**Aim of the exercise**. All of the records below should be output exactly.

(Scenes as source code)
▽
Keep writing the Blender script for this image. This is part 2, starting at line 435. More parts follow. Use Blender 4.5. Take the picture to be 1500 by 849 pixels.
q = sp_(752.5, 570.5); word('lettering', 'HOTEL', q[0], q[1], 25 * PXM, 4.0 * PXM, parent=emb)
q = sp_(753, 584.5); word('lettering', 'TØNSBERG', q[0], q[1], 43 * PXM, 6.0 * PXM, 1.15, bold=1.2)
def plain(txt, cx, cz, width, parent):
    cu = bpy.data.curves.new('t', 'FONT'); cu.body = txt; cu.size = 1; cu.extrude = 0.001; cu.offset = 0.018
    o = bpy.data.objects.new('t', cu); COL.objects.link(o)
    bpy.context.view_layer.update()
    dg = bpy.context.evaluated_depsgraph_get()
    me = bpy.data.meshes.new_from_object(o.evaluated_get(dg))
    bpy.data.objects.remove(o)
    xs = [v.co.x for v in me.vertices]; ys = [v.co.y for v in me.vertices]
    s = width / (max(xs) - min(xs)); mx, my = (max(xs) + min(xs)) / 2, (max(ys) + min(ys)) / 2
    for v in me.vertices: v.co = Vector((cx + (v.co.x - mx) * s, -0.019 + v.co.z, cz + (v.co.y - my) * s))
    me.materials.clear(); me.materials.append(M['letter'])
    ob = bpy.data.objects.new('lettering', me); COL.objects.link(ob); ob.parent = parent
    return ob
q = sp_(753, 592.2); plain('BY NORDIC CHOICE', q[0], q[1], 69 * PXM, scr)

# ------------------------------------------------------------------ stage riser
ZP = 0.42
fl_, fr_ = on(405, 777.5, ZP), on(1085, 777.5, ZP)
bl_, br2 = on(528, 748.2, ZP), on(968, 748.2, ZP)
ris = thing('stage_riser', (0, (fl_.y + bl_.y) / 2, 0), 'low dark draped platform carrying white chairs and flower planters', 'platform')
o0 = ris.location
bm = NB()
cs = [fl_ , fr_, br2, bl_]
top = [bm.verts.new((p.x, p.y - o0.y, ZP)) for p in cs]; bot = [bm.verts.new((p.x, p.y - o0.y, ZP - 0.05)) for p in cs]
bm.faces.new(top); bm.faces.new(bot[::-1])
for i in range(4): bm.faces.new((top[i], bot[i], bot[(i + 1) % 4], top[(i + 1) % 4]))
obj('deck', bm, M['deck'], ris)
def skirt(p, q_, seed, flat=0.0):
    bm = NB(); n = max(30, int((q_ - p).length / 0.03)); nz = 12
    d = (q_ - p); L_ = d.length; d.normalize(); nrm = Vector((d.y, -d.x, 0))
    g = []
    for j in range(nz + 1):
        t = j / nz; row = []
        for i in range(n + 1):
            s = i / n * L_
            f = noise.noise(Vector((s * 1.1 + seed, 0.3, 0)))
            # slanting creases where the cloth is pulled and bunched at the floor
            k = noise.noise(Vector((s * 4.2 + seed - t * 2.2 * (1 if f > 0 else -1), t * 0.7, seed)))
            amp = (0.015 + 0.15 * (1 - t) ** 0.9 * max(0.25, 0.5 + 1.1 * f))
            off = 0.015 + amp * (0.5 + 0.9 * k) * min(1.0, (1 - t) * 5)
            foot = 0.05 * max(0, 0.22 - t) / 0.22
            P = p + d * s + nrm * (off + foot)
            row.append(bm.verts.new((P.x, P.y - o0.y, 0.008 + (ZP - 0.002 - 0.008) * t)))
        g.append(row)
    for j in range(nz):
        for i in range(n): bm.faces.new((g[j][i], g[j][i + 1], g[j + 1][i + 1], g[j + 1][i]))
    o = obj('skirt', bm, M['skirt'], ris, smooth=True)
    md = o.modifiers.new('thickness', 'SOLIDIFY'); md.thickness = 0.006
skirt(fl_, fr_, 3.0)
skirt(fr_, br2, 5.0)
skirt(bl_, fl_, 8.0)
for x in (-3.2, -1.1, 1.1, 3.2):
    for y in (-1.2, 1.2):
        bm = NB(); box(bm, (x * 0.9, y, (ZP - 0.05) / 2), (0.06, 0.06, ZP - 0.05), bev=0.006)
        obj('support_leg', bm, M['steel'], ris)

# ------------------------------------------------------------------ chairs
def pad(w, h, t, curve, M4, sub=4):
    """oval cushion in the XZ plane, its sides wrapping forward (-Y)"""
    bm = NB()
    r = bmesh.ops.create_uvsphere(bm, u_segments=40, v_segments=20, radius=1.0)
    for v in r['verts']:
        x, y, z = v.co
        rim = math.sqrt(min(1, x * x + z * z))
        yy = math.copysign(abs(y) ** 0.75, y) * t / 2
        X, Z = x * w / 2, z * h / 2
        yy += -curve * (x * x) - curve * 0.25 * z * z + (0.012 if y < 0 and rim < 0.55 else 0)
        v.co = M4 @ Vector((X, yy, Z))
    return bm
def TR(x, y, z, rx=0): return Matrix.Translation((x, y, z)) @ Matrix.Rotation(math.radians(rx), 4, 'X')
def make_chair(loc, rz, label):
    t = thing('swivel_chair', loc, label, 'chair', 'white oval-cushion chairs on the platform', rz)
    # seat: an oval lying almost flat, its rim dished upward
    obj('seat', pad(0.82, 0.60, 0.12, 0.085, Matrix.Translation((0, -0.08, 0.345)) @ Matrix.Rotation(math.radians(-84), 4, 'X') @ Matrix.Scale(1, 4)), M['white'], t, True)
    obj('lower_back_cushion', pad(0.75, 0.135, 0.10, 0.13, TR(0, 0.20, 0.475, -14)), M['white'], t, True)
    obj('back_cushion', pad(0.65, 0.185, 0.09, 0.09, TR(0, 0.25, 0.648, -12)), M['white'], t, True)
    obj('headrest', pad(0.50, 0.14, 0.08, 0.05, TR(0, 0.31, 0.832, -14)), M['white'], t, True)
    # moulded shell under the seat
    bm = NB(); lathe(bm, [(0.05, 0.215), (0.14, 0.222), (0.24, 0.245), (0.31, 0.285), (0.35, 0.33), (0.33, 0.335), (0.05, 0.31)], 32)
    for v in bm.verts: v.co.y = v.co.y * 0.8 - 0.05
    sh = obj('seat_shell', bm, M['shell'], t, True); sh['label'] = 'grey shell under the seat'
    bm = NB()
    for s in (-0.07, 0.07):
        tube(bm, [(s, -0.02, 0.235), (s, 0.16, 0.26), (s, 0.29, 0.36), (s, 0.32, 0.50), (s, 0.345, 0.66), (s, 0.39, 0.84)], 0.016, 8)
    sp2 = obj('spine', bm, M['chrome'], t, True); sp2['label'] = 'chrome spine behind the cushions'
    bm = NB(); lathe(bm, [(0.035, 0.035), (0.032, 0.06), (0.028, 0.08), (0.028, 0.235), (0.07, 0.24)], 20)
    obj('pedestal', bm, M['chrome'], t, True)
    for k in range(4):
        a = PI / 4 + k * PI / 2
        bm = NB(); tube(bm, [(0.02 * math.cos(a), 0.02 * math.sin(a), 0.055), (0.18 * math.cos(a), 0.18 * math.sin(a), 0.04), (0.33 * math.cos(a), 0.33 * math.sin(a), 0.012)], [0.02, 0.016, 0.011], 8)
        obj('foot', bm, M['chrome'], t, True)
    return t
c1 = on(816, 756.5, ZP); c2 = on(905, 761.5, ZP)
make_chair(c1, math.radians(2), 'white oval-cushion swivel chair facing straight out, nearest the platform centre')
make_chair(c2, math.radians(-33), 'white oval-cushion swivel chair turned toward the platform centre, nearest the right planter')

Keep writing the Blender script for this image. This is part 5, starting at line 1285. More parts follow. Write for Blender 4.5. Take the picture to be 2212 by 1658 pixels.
△
**Task answer**.
Keep writing the Blender script for this image. This is part 2, starting at line 435. More parts follow. Use Blender 4.5. Take the picture to be 1500 by 849 pixels.
q = sp_(752.5, 570.5); word('lettering', 'HOTEL', q[0], q[1], 25 * PXM, 4.0 * PXM, parent=emb)
q = sp_(753, 584.5); word('lettering', 'TØNSBERG', q[0], q[1], 43 * PXM, 6.0 * PXM, 1.15, bold=1.2)
def plain(txt, cx, cz, width, parent):
    cu = bpy.data.curves.new('t', 'FONT'); cu.body = txt; cu.size = 1; cu.extrude = 0.001; cu.offset = 0.018
    o = bpy.data.objects.new('t', cu); COL.objects.link(o)
    bpy.context.view_layer.update()
    dg = bpy.context.evaluated_depsgraph_get()
    me = bpy.data.meshes.new_from_object(o.evaluated_get(dg))
    bpy.data.objects.remove(o)
    xs = [v.co.x for v in me.vertices]; ys = [v.co.y for v in me.vertices]
    s = width / (max(xs) - min(xs)); mx, my = (max(xs) + min(xs)) / 2, (max(ys) + min(ys)) / 2
    for v in me.vertices: v.co = Vector((cx + (v.co.x - mx) * s, -0.019 + v.co.z, cz + (v.co.y - my) * s))
    me.materials.clear(); me.materials.append(M['letter'])
    ob = bpy.data.objects.new('lettering', me); COL.objects.link(ob); ob.parent = parent
    return ob
q = sp_(753, 592.2); plain('BY NORDIC CHOICE', q[0], q[1], 69 * PXM, scr)

# ------------------------------------------------------------------ stage riser
ZP = 0.42
fl_, fr_ = on(405, 777.5, ZP), on(1085, 777.5, ZP)
bl_, br2 = on(528, 748.2, ZP), on(968, 748.2, ZP)
ris = thing('stage_riser', (0, (fl_.y + bl_.y) / 2, 0), 'low dark draped platform carrying white chairs and flower planters', 'platform')
o0 = ris.location
bm = NB()
cs = [fl_ , fr_, br2, bl_]
top = [bm.verts.new((p.x, p.y - o0.y, ZP)) for p in cs]; bot = [bm.verts.new((p.x, p.y - o0.y, ZP - 0.05)) for p in cs]
bm.faces.new(top); bm.faces.new(bot[::-1])
for i in range(4): bm.faces.new((top[i], bot[i], bot[(i + 1) % 4], top[(i + 1) % 4]))
obj('deck', bm, M['deck'], ris)
def skirt(p, q_, seed, flat=0.0):
    bm = NB(); n = max(30, int((q_ - p).length / 0.03)); nz = 12
    d = (q_ - p); L_ = d.length; d.normalize(); nrm = Vector((d.y, -d.x, 0))
    g = []
    for j in range(nz + 1):
        t = j / nz; row = []
        for i in range(n + 1):
            s = i / n * L_
            f = noise.noise(Vector((s * 1.1 + seed, 0.3, 0)))
            # slanting creases where the cloth is pulled and bunched at the floor
            k = noise.noise(Vector((s * 4.2 + seed - t * 2.2 * (1 if f > 0 else -1), t * 0.7, seed)))
            amp = (0.015 + 0.15 * (1 - t) ** 0.9 * max(0.25, 0.5 + 1.1 * f))
            off = 0.015 + amp * (0.5 + 0.9 * k) * min(1.0, (1 - t) * 5)
            foot = 0.05 * max(0, 0.22 - t) / 0.22
            P = p + d * s + nrm * (off + foot)
            row.append(bm.verts.new((P.x, P.y - o0.y, 0.008 + (ZP - 0.002 - 0.008) * t)))
        g.append(row)
    for j in range(nz):
        for i in range(n): bm.faces.new((g[j][i], g[j][i + 1], g[j + 1][i + 1], g[j + 1][i]))
    o = obj('skirt', bm, M['skirt'], ris, smooth=True)
    md = o.modifiers.new('thickness', 'SOLIDIFY'); md.thickness = 0.006
skirt(fl_, fr_, 3.0)
skirt(fr_, br2, 5.0)
skirt(bl_, fl_, 8.0)
for x in (-3.2, -1.1, 1.1, 3.2):
    for y in (-1.2, 1.2):
        bm = NB(); box(bm, (x * 0.9, y, (ZP - 0.05) / 2), (0.06, 0.06, ZP - 0.05), bev=0.006)
        obj('support_leg', bm, M['steel'], ris)

# ------------------------------------------------------------------ chairs
def pad(w, h, t, curve, M4, sub=4):
    """oval cushion in the XZ plane, its sides wrapping forward (-Y)"""
    bm = NB()
    r = bmesh.ops.create_uvsphere(bm, u_segments=40, v_segments=20, radius=1.0)
    for v in r['verts']:
        x, y, z = v.co
        rim = math.sqrt(min(1, x * x + z * z))
        yy = math.copysign(abs(y) ** 0.75, y) * t / 2
        X, Z = x * w / 2, z * h / 2
        yy += -curve * (x * x) - curve * 0.25 * z * z + (0.012 if y < 0 and rim < 0.55 else 0)
        v.co = M4 @ Vector((X, yy, Z))
    return bm
def TR(x, y, z, rx=0): return Matrix.Translation((x, y, z)) @ Matrix.Rotation(math.radians(rx), 4, 'X')
def make_chair(loc, rz, label):
    t = thing('swivel_chair', loc, label, 'chair', 'white oval-cushion chairs on the platform', rz)
    # seat: an oval lying almost flat, its rim dished upward
    obj('seat', pad(0.82, 0.60, 0.12, 0.085, Matrix.Translation((0, -0.08, 0.345)) @ Matrix.Rotation(math.radians(-84), 4, 'X') @ Matrix.Scale(1, 4)), M['white'], t, True)
    obj('lower_back_cushion', pad(0.75, 0.135, 0.10, 0.13, TR(0, 0.20, 0.475, -14)), M['white'], t, True)
    obj('back_cushion', pad(0.65, 0.185, 0.09, 0.09, TR(0, 0.25, 0.648, -12)), M['white'], t, True)
    obj('headrest', pad(0.50, 0.14, 0.08, 0.05, TR(0, 0.31, 0.832, -14)), M['white'], t, True)
    # moulded shell under the seat
    bm = NB(); lathe(bm, [(0.05, 0.215), (0.14, 0.222), (0.24, 0.245), (0.31, 0.285), (0.35, 0.33), (0.33, 0.335), (0.05, 0.31)], 32)
    for v in bm.verts: v.co.y = v.co.y * 0.8 - 0.05
    sh = obj('seat_shell', bm, M['shell'], t, True); sh['label'] = 'grey shell under the seat'
    bm = NB()
    for s in (-0.07, 0.07):
        tube(bm, [(s, -0.02, 0.235), (s, 0.16, 0.26), (s, 0.29, 0.36), (s, 0.32, 0.50), (s, 0.345, 0.66), (s, 0.39, 0.84)], 0.016, 8)
    sp2 = obj('spine', bm, M['chrome'], t, True); sp2['label'] = 'chrome spine behind the cushions'
    bm = NB(); lathe(bm, [(0.035, 0.035), (0.032, 0.06), (0.028, 0.08), (0.028, 0.235), (0.07, 0.24)], 20)
    obj('pedestal', bm, M['chrome'], t, True)
    for k in range(4):
        a = PI / 4 + k * PI / 2
        bm = NB(); tube(bm, [(0.02 * math.cos(a), 0.02 * math.sin(a), 0.055), (0.18 * math.cos(a), 0.18 * math.sin(a), 0.04), (0.33 * math.cos(a), 0.33 * math.sin(a), 0.012)], [0.02, 0.016, 0.011], 8)
        obj('foot', bm, M['chrome'], t, True)
    return t
c1 = on(816, 756.5, ZP); c2 = on(905, 761.5, ZP)
make_chair(c1, math.radians(2), 'white oval-cushion swivel chair facing straight out, nearest the platform centre')
make_chair(c2, math.radians(-33), 'white oval-cushion swivel chair turned toward the platform centre, nearest the right planter')

Keep writing the Blender script for this image. This is part 5, starting at line 1285. More parts follow. Write for Blender 4.5. Take the picture to be 2212 by 1658 pixels.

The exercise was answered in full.